El tiempo medido en la cantidad de cosas que hemos hecho es como arrojar las horas por el sumidero. En una época muy productiva de mi vida me entregué con febril empeño a la traducción de un texto. Contaba las páginas que corrían más rápido que el minutero y me agotaba hasta la extenuación. Creía merecerme las horas de sueño simplemente porque caía rendido en la cama. Uno de esos días, mi hijo mayor, que apenas había empezado a andar, se me agarraba al pantalón con insistencia. Quería jugar y pensaba que yo debía entretenerlo. No entendía que yo tenía cosas más importantes que hacer. Insistía y yo me resistía. Los dos nos manteníamos firmes. Se trepó a la mesa, quién sabe cómo, pintarrajeó mis papeles, y yo seguía tecleando. No satisfecho, se sentó encima de mi teclado y me miró satisfecho. Vi en su cara que uno de los dos tenía razón. Cerré el trabajo y me tiré al suelo buscando encontrar con él el tiempo perdido.

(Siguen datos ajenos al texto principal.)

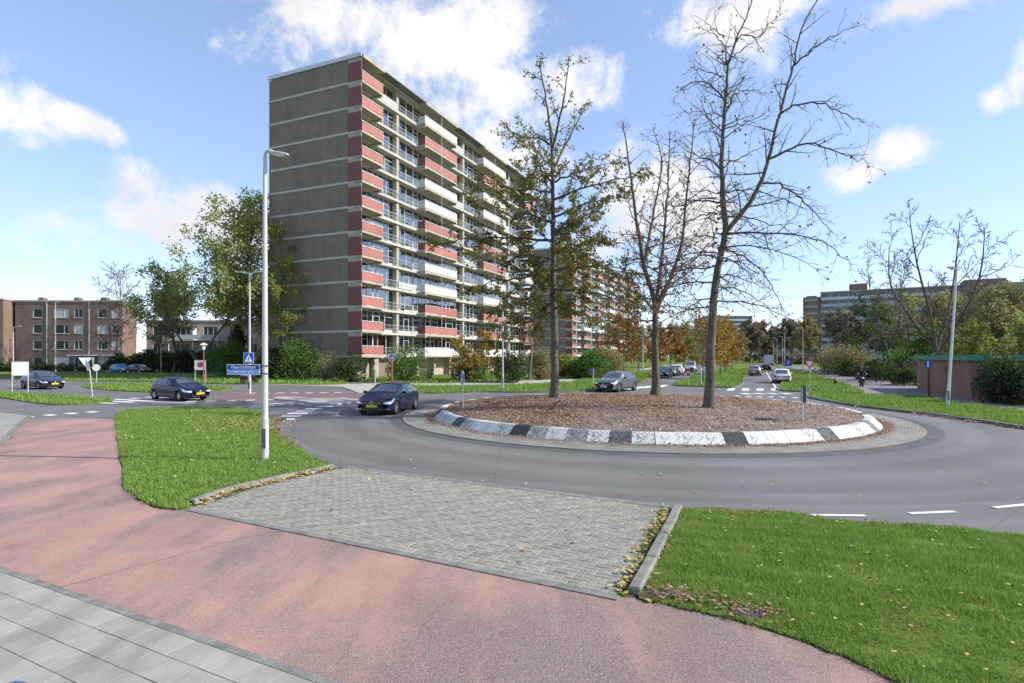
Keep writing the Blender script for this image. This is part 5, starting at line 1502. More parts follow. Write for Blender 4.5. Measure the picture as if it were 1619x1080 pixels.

Es posible que en casa hayamos comprado unas tortugas por este motivo. Algo tienen que nos hace sentirnos tranquilos. Tienen unos ojos demasiado inteligentes para dejarnos indiferentes, un andar tan sereno que las hace parecer veloces y una piel vieja, tan vieja que las hace bellas. Mi mujer me pregunta que por qué pierdo el tiempo con ellas, y yo solo puedo decirle que no lo pierdo, que con ellas lo encuentro.
Hay más tiempo en una playa desierta, en un campo agostado, en una madre durmiendo a un niño o en una buena conversación, que en la hoja en blanco de nuestros proyectos. Nuestro cuerpo es un reloj que se acompasa con el correr de una vida compartida. Es muy fácil que se desajuste si esos cuerpos no andan juntos, si cada uno se dedica a sus tareas. Aumentará la productividad, y aumentará también la sensación de que alguien nos ha robado el tiempo. Y cuando volvamos a preguntarnos, desesperados, quién nos devolverá el tiempo perdido, se abrirá de nuevo la posibilidad de una historia.
La paciencia no es cosa de niños, tampoco de cobardes. La paciencia respeta el tiempo de las cosas. El que tiene paciencia espera, y el que espera sabe.
Los buenos deportistas, como los buenos generales, saben que ganar la guerra es importante, pero lo es aun más ganar la paz.